*Goal*
Only the pictures are omitted; repeat all other data exactly.

— Begin Information supplied —

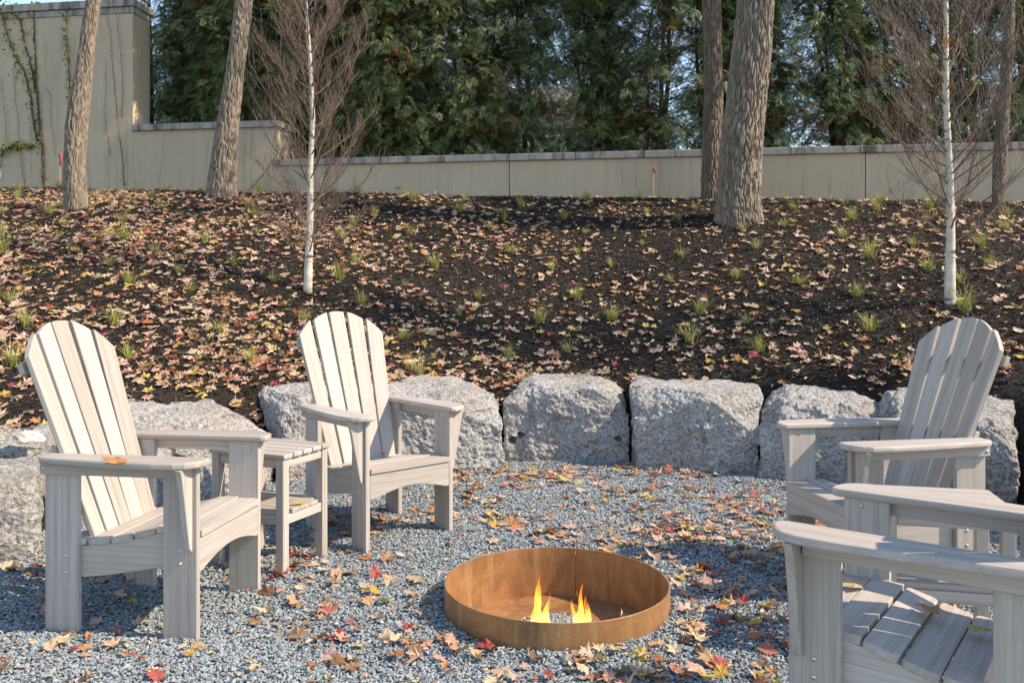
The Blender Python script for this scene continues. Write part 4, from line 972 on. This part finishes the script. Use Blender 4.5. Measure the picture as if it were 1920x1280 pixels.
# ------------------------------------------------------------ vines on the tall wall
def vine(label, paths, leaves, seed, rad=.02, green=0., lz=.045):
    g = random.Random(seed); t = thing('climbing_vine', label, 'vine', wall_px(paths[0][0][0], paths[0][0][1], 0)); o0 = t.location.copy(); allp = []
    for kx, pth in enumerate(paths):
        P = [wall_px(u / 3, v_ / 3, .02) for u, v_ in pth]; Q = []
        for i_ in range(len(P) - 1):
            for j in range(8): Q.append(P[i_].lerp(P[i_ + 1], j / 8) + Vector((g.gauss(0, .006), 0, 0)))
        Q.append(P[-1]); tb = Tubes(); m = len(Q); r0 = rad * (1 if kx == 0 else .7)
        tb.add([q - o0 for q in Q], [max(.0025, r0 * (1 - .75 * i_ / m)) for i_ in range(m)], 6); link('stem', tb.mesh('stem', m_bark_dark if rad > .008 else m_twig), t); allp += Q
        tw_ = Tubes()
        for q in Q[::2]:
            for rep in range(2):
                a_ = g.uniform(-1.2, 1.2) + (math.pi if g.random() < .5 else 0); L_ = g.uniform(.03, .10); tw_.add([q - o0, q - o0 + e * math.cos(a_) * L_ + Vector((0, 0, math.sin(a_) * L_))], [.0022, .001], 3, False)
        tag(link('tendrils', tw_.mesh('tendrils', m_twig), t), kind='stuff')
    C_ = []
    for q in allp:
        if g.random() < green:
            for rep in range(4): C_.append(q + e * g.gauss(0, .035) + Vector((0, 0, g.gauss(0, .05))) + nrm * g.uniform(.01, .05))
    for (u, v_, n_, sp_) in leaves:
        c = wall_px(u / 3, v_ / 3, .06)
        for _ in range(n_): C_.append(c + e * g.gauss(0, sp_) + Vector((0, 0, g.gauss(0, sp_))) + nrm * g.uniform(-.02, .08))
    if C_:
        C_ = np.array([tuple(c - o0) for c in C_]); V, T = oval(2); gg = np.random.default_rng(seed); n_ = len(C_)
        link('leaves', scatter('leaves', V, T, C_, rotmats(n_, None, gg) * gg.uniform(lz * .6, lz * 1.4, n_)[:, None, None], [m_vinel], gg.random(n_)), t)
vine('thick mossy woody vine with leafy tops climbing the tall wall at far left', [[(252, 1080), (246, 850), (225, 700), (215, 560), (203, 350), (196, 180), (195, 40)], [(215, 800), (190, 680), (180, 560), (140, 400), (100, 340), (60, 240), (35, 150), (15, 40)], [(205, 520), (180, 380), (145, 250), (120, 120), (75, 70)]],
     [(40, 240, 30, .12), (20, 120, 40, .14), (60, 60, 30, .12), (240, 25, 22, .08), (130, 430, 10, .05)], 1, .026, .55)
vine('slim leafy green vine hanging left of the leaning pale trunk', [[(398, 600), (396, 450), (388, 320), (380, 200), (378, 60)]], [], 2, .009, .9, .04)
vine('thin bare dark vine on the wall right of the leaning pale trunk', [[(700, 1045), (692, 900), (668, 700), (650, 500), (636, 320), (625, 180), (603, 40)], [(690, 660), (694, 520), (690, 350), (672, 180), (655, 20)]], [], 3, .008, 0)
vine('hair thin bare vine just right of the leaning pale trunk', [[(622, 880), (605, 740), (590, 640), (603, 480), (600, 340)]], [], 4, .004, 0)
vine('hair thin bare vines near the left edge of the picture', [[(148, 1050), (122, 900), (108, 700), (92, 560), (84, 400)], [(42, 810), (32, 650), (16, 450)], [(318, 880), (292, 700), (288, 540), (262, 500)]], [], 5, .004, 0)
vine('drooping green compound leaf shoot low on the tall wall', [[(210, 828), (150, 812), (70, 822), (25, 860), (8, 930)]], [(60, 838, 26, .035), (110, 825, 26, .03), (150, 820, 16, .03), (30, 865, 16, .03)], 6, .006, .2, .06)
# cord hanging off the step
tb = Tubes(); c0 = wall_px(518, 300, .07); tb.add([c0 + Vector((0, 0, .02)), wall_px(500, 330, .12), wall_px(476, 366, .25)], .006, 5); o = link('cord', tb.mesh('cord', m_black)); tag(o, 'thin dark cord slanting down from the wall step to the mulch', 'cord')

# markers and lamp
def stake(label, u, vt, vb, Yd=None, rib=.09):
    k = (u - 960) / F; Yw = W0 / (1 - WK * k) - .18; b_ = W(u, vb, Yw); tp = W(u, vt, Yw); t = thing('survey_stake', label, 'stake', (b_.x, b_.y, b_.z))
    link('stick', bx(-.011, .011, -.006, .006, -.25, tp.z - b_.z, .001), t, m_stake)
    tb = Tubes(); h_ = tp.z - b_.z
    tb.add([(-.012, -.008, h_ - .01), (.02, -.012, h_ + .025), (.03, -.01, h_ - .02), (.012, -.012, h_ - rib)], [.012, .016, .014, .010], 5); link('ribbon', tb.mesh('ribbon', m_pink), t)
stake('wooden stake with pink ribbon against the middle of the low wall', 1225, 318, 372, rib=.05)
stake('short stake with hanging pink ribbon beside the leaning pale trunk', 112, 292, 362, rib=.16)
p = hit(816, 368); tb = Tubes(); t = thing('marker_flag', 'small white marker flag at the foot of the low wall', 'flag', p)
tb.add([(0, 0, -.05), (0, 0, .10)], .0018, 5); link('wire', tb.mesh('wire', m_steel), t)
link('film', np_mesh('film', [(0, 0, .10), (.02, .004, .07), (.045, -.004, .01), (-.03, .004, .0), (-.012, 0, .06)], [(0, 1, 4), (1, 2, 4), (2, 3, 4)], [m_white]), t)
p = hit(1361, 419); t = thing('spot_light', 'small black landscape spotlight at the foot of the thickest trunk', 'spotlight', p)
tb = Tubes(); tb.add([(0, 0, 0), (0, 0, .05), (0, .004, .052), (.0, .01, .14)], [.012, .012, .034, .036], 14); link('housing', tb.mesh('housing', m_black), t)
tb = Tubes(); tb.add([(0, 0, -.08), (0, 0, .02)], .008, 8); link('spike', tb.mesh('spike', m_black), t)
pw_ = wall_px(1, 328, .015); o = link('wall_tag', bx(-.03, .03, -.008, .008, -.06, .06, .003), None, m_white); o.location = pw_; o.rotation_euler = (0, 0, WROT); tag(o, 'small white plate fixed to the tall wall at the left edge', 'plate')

— End Information supplied —

*Full solution*
The Blender Python script for this scene continues. Write part 4, from line 972 on. This part finishes the script. Use Blender 4.5. Measure the picture as if it were 1920x1280 pixels.
# ------------------------------------------------------------ vines on the tall wall
def vine(label, paths, leaves, seed, rad=.02, green=0., lz=.045):
    g = random.Random(seed); t = thing('climbing_vine', label, 'vine', wall_px(paths[0][0][0], paths[0][0][1], 0)); o0 = t.location.copy(); allp = []
    for kx, pth in enumerate(paths):
        P = [wall_px(u / 3, v_ / 3, .02) for u, v_ in pth]; Q = []
        for i_ in range(len(P) - 1):
            for j in range(8): Q.append(P[i_].lerp(P[i_ + 1], j / 8) + Vector((g.gauss(0, .006), 0, 0)))
        Q.append(P[-1]); tb = Tubes(); m = len(Q); r0 = rad * (1 if kx == 0 else .7)
        tb.add([q - o0 for q in Q], [max(.0025, r0 * (1 - .75 * i_ / m)) for i_ in range(m)], 6); link('stem', tb.mesh('stem', m_bark_dark if rad > .008 else m_twig), t); allp += Q
        tw_ = Tubes()
        for q in Q[::2]:
            for rep in range(2):
                a_ = g.uniform(-1.2, 1.2) + (math.pi if g.random() < .5 else 0); L_ = g.uniform(.03, .10); tw_.add([q - o0, q - o0 + e * math.cos(a_) * L_ + Vector((0, 0, math.sin(a_) * L_))], [.0022, .001], 3, False)
        tag(link('tendrils', tw_.mesh('tendrils', m_twig), t), kind='stuff')
    C_ = []
    for q in allp:
        if g.random() < green:
            for rep in range(4): C_.append(q + e * g.gauss(0, .035) + Vector((0, 0, g.gauss(0, .05))) + nrm * g.uniform(.01, .05))
    for (u, v_, n_, sp_) in leaves:
        c = wall_px(u / 3, v_ / 3, .06)
        for _ in range(n_): C_.append(c + e * g.gauss(0, sp_) + Vector((0, 0, g.gauss(0, sp_))) + nrm * g.uniform(-.02, .08))
    if C_:
        C_ = np.array([tuple(c - o0) for c in C_]); V, T = oval(2); gg = np.random.default_rng(seed); n_ = len(C_)
        link('leaves', scatter('leaves', V, T, C_, rotmats(n_, None, gg) * gg.uniform(lz * .6, lz * 1.4, n_)[:, None, None], [m_vinel], gg.random(n_)), t)
vine('thick mossy woody vine with leafy tops climbing the tall wall at far left', [[(252, 1080), (246, 850), (225, 700), (215, 560), (203, 350), (196, 180), (195, 40)], [(215, 800), (190, 680), (180, 560), (140, 400), (100, 340), (60, 240), (35, 150), (15, 40)], [(205, 520), (180, 380), (145, 250), (120, 120), (75, 70)]],
     [(40, 240, 30, .12), (20, 120, 40, .14), (60, 60, 30, .12), (240, 25, 22, .08), (130, 430, 10, .05)], 1, .026, .55)
vine('slim leafy green vine hanging left of the leaning pale trunk', [[(398, 600), (396, 450), (388, 320), (380, 200), (378, 60)]], [], 2, .009, .9, .04)
vine('thin bare dark vine on the wall right of the leaning pale trunk', [[(700, 1045), (692, 900), (668, 700), (650, 500), (636, 320), (625, 180), (603, 40)], [(690, 660), (694, 520), (690, 350), (672, 180), (655, 20)]], [], 3, .008, 0)
vine('hair thin bare vine just right of the leaning pale trunk', [[(622, 880), (605, 740), (590, 640), (603, 480), (600, 340)]], [], 4, .004, 0)
vine('hair thin bare vines near the left edge of the picture', [[(148, 1050), (122, 900), (108, 700), (92, 560), (84, 400)], [(42, 810), (32, 650), (16, 450)], [(318, 880), (292, 700), (288, 540), (262, 500)]], [], 5, .004, 0)
vine('drooping green compound leaf shoot low on the tall wall', [[(210, 828), (150, 812), (70, 822), (25, 860), (8, 930)]], [(60, 838, 26, .035), (110, 825, 26, .03), (150, 820, 16, .03), (30, 865, 16, .03)], 6, .006, .2, .06)
# cord hanging off the step
tb = Tubes(); c0 = wall_px(518, 300, .07); tb.add([c0 + Vector((0, 0, .02)), wall_px(500, 330, .12), wall_px(476, 366, .25)], .006, 5); o = link('cord', tb.mesh('cord', m_black)); tag(o, 'thin dark cord slanting down from the wall step to the mulch', 'cord')

# markers and lamp
def stake(label, u, vt, vb, Yd=None, rib=.09):
    k = (u - 960) / F; Yw = W0 / (1 - WK * k) - .18; b_ = W(u, vb, Yw); tp = W(u, vt, Yw); t = thing('survey_stake', label, 'stake', (b_.x, b_.y, b_.z))
    link('stick', bx(-.011, .011, -.006, .006, -.25, tp.z - b_.z, .001), t, m_stake)
    tb = Tubes(); h_ = tp.z - b_.z
    tb.add([(-.012, -.008, h_ - .01), (.02, -.012, h_ + .025), (.03, -.01, h_ - .02), (.012, -.012, h_ - rib)], [.012, .016, .014, .010], 5); link('ribbon', tb.mesh('ribbon', m_pink), t)
stake('wooden stake with pink ribbon against the middle of the low wall', 1225, 318, 372, rib=.05)
stake('short stake with hanging pink ribbon beside the leaning pale trunk', 112, 292, 362, rib=.16)
p = hit(816, 368); tb = Tubes(); t = thing('marker_flag', 'small white marker flag at the foot of the low wall', 'flag', p)
tb.add([(0, 0, -.05), (0, 0, .10)], .0018, 5); link('wire', tb.mesh('wire', m_steel), t)
link('film', np_mesh('film', [(0, 0, .10), (.02, .004, .07), (.045, -.004, .01), (-.03, .004, .0), (-.012, 0, .06)], [(0, 1, 4), (1, 2, 4), (2, 3, 4)], [m_white]), t)
p = hit(1361, 419); t = thing('spot_light', 'small black landscape spotlight at the foot of the thickest trunk', 'spotlight', p)
tb = Tubes(); tb.add([(0, 0, 0), (0, 0, .05), (0, .004, .052), (.0, .01, .14)], [.012, .012, .034, .036], 14); link('housing', tb.mesh('housing', m_black), t)
tb = Tubes(); tb.add([(0, 0, -.08), (0, 0, .02)], .008, 8); link('spike', tb.mesh('spike', m_black), t)
pw_ = wall_px(1, 328, .015); o = link('wall_tag', bx(-.03, .03, -.008, .008, -.06, .06, .003), None, m_white); o.location = pw_; o.rotation_euler = (0, 0, WROT); tag(o, 'small white plate fixed to the tall wall at the left edge', 'plate')